Re: [tied] Unvoiced [j]?

From: Harald Hammarstrom
Message: 15077
Date: 2002-09-04

Thanks all who replied to this. Just to set the record straight, for
those who know Hungarian phonetics well, is <j> in Hungarian a fricative
in any position (in all positions?), other than the example discussed
where it realized as [ç], a fric. afaik (and is also unvoiced)?
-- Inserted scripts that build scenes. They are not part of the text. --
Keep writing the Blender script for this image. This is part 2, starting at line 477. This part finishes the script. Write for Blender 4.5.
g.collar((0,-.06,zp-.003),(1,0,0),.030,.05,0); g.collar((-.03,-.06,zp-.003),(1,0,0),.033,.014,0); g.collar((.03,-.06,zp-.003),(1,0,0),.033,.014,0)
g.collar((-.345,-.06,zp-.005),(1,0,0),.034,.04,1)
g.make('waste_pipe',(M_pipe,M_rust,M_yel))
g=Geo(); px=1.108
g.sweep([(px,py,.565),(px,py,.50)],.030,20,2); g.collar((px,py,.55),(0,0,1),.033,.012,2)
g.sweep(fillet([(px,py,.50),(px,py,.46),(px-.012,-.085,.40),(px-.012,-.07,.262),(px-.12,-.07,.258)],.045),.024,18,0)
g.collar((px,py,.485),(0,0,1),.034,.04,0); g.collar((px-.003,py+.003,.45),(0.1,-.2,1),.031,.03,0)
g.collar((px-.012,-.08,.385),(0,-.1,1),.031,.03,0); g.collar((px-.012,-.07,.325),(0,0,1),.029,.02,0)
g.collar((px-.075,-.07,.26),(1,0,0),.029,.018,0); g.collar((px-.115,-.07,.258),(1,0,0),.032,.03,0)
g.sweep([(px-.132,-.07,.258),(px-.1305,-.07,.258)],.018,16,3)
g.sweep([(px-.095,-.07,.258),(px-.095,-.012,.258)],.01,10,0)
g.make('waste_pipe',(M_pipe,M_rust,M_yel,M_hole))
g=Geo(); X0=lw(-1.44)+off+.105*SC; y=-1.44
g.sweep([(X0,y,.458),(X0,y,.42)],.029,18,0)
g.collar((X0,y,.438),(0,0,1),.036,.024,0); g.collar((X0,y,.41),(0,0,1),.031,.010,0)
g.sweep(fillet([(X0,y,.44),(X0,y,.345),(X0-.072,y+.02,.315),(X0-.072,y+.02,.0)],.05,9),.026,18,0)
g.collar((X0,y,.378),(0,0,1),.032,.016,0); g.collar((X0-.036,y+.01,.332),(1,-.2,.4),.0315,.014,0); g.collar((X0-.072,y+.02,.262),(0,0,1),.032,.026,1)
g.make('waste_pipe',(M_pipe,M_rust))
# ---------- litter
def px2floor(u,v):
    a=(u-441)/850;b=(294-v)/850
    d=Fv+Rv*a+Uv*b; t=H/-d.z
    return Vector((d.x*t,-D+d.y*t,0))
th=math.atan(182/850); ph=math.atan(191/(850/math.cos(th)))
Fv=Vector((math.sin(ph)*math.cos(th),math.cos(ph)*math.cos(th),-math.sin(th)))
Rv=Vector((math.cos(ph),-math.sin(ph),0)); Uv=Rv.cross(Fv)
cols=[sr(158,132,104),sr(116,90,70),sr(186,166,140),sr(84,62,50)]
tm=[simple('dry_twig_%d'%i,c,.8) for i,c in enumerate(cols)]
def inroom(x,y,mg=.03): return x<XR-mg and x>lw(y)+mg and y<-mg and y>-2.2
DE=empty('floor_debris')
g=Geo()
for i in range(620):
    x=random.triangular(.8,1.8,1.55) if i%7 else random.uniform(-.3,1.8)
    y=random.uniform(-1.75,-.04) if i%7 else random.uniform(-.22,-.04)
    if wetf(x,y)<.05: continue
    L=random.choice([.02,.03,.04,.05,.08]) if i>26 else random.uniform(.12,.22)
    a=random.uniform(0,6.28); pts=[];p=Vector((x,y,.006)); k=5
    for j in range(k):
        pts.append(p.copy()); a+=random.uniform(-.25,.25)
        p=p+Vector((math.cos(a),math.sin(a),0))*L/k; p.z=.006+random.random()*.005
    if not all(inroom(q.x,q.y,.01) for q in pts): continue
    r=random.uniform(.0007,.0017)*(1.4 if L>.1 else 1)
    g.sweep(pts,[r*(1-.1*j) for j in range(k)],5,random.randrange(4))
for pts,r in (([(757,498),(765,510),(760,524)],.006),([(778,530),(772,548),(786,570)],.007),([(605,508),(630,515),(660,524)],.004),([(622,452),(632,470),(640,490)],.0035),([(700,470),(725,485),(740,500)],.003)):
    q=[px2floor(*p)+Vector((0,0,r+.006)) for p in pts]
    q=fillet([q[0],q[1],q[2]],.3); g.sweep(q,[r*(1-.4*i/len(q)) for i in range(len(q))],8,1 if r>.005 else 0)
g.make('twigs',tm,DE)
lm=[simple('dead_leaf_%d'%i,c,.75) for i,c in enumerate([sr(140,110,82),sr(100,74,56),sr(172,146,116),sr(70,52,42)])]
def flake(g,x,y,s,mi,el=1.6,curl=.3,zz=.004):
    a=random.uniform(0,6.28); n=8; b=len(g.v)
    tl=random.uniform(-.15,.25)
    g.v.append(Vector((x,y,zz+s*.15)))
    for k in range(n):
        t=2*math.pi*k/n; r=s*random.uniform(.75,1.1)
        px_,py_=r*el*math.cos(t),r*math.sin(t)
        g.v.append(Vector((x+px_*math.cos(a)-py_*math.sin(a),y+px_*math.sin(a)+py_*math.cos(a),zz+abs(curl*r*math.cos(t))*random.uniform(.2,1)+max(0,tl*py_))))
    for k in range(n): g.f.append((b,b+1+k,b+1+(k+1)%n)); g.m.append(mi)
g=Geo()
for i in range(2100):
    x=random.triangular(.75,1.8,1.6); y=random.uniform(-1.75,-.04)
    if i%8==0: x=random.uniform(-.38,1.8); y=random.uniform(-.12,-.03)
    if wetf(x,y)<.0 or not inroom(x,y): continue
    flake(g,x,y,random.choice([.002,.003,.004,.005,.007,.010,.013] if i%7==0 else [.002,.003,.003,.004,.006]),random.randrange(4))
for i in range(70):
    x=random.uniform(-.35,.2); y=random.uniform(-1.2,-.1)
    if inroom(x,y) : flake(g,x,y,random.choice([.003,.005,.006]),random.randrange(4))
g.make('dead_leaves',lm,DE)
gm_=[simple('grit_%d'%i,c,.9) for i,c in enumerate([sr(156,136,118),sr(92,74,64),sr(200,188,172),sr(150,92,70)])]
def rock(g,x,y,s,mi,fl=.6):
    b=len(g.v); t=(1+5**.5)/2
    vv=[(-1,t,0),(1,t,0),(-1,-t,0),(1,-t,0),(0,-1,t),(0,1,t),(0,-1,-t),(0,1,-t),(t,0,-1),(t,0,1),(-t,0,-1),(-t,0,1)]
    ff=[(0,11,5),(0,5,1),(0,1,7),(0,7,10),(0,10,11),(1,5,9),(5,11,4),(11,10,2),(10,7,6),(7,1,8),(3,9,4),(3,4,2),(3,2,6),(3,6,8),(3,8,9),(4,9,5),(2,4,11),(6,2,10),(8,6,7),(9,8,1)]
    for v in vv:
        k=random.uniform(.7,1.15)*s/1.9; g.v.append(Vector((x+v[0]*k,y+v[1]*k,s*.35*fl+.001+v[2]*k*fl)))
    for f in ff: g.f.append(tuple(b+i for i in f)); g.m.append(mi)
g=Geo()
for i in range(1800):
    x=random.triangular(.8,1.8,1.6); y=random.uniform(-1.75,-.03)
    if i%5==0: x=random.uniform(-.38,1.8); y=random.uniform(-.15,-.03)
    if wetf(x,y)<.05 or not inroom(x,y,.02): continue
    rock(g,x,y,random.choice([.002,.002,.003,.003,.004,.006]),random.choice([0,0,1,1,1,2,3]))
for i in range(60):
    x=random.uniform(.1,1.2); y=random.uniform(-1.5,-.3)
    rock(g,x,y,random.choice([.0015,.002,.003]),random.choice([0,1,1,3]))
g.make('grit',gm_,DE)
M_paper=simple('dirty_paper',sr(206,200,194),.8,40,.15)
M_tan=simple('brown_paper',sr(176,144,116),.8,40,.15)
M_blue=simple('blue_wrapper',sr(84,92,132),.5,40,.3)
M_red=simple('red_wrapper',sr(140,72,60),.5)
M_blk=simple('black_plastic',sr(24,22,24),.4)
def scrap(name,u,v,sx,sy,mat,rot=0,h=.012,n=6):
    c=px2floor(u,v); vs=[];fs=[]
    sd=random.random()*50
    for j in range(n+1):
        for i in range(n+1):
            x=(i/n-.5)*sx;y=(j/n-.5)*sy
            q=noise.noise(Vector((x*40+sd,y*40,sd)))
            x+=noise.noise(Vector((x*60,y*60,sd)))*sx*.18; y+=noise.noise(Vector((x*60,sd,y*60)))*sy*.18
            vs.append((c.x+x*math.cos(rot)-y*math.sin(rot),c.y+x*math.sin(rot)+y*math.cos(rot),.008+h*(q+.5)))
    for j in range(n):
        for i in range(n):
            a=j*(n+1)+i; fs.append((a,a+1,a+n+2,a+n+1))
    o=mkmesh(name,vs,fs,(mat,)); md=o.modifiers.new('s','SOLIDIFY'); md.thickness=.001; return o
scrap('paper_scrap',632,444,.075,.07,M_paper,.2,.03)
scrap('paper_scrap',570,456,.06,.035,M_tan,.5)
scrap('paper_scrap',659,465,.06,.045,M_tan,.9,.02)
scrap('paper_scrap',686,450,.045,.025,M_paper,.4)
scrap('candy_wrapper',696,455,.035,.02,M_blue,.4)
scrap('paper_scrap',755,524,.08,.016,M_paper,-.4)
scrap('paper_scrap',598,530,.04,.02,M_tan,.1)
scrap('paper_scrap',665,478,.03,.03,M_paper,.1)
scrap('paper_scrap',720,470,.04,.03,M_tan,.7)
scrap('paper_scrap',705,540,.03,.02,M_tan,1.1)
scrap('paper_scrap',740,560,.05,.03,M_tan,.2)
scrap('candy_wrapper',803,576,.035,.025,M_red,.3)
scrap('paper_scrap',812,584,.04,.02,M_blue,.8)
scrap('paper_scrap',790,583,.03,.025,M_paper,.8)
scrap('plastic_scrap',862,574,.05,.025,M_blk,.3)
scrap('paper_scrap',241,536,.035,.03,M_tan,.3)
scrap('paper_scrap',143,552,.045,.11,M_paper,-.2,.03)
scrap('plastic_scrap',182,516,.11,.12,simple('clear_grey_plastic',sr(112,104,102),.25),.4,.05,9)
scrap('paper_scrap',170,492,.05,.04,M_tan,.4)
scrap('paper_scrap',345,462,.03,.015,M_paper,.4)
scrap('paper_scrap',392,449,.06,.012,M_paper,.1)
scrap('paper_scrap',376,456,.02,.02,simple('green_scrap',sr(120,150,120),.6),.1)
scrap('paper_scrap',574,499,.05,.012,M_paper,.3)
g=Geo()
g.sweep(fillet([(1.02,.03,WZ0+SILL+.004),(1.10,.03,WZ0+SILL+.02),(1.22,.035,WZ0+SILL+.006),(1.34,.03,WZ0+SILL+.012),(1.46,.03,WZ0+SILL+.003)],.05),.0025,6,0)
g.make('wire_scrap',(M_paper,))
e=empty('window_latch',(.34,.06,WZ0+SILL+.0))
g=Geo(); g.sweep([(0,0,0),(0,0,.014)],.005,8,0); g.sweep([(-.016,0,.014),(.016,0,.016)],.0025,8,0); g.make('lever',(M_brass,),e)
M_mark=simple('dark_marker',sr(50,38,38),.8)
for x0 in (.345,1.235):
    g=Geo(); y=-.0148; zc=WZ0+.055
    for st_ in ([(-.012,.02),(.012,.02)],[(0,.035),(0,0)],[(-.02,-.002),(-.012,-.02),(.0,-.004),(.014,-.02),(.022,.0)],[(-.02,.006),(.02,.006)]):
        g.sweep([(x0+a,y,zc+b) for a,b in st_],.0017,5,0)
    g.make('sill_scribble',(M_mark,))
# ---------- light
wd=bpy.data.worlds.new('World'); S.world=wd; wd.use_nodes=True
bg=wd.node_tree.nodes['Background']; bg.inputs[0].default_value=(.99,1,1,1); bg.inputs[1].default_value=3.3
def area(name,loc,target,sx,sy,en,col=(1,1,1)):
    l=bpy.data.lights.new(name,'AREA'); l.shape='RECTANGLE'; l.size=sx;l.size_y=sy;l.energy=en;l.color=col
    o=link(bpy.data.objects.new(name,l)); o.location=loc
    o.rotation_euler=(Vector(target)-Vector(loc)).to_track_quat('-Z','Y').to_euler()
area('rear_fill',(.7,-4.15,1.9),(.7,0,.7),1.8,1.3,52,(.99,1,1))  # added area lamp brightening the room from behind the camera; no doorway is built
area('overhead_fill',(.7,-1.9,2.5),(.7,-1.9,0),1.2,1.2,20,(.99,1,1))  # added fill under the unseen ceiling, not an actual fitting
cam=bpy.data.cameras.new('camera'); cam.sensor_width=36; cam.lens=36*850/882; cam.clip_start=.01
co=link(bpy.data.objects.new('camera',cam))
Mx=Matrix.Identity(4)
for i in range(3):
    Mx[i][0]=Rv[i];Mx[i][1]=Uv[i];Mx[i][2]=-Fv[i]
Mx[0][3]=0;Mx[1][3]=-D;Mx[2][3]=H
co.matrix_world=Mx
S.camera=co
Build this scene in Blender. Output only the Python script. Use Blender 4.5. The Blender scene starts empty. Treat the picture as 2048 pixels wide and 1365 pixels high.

Is there an unvoiced counterpart to [w] aswell?

thanks

Harald


On Wed, 4 Sep 2002, Piotr Gasiorowski wrote:

> Not all fricatives are sibilants. IPA uses the same symbol [j] for both the
> palatal semivowel and the palatal fricative (in many languages [j] is
> close enough for some friction to be audible). It's voiceless
> counetrpart
> is [ç], the sound of German <ich>. BTW, [pç] is a frequent reflex of old
> palatalised "p" /p'/ in some Polish dialects, also word-finally (where
> /p'/ has fallen together with /p/ in standard Polish).
>
> Piotr
>
>
> ----- Original Message -----
> From: Harald Hammarstrom
> To: cybalist@yahoogroups.com
> Sent: Wednesday, September 04, 2002 1:32 AM
> Subject: [tied] Unvoiced [j]?
>
>
> Hi experts!
> I am beginning to learn Hungarian and this is what my book says on
> page four:
> "There is however an unvoiced variant of the voiced fricative (sic)
> j in a special phonetic situation: after unvoiced consonants at the
> end of a word kapj 'may you have'"
>
> An unvoiced j??? Is the author confused (I mean afaik <j> in
> Hungarian is rather an approximant than a sibiland) or does such a
> thing exist in Hungarian? What does it sound like? kap + whispering j?